Meddling by middlemen hits city consumers

Tomato is sold at Rs 70-80 a kg, carrot at Rs 80 a kg and bean at Rs 100 a kg

By our Staff Reporter

GUWAHATI, July 28: Meddling middlemen are out and doing the mischief by holding the key of vegetable market, making consumers pay through their noses. Thanks to inept handling of pricing by the powers that be at Dispur.

Vegetable prices in Guwahati before the recent wave of floods in the State and after it show a gulf of difference, so also between wholesale and retail prices. The price of every vegetable item has gone up. The poor find it tough to get two square meals a day, that too, only vegetable dish.

A middleman is a ‘go-between person’ who procures vegetable items from wholesalers and supplies them to retailers. When such middlemen are unscrupulous, ones who suffer the worst are consumers. The successive governments at Dispur continue to fail to end the mece of go-between. Middlemen make retailers run their shops even on credit, but they never compromise on their unscrupulous price lines.   

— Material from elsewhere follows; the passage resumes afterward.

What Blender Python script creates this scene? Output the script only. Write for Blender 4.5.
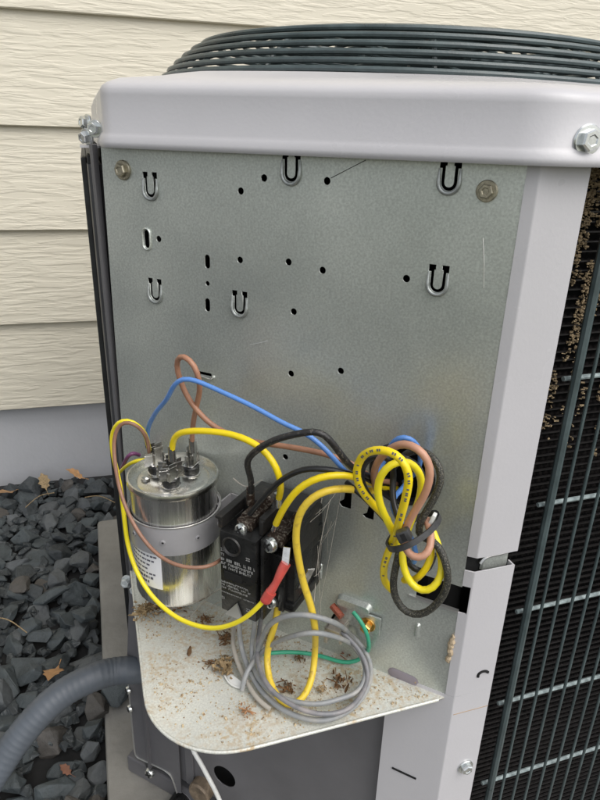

Vegetable prices in the major markets in Guwahati speak volumes of the gravity of the situation. The lowest is of potato that is sold at Rs 20 a kg in most of the major markets in the city. Onion is sold at Rs 25 a kg, brinjal at Rs 30-40 a kg, potol at Rs 30-40 a kg, cabbage at Rs 30 a kg, tomato at Rs 60-70 a kg, carrot at Rs 80 a kg, bean at Rs 80-100 a kg, arum at Rs 30 a kg, squash at Rs 25-30 a kg, papaya at Rs 20-30 a kg, yellow pumpkin at Rs 20-30 a kg, radish at Rs 30 a kg, chillies at Rs 80 a kg, long bean (lesera) at Rs 40 a kg, garlic at Rs 70 a kg, ginger at Rs 30 a kg, kumura (small pumpkin) at Rs 20-25 per piece, ba flower (kol deal) at Rs 25-30 a piece, etc.

Go-between people are of two types who are active in Guwahati. A section of middlemen procures vegetables directly from wholesalers, mainly from Kharupetia and Barpeta, and sells them to retailers in Guwahati at high prices. There is another section of middlemen who procures vegetables from wholesalers at Pamohi in Guwahati and sells them to retailers at higher prices. Poor retailers who face cash crunch can get vegetables on credit from middlemen.  However, in that case they have to procure vegetables at higher prices. In this process, the worst affected ones are the con

sumers.

Assam itself can be considered as the eighth wonder in the world. It is the place where tomato is sold at Rs 60-70 a kg now. Can tomato growers forget that they have to throw tomato away in various markets in the State for not being able to sell them? Tomato being highly perishable, its growers from Barpeta who take the produce on hired vehicles cannot take them back in the event of the produce not being sold. For they have to hire a vehicle again to take the commodity back to Barpeta. The helpless growers find no way out but to sell the commodity at throwaway prices or throw them away. In such situations, the go-between people mint money in the State. The farmers are often denied the promised minimum support prices (MSP) by the government. This year potato growers had to throw their produce to the gutter for not being able to sell the community.

This is one of the numerous situations in which a farmer needs government help. Dispur could have helped such poor farmers by making available cold-storage facilities. Assam Agricultural Marketing Board, according to sources, has three cold storage facilities – one each at Singimari, Gossaigaon and Jorhat – with a total capacity of 2,000 MT. All the three cold-storage facilities have been given on lease to private parties.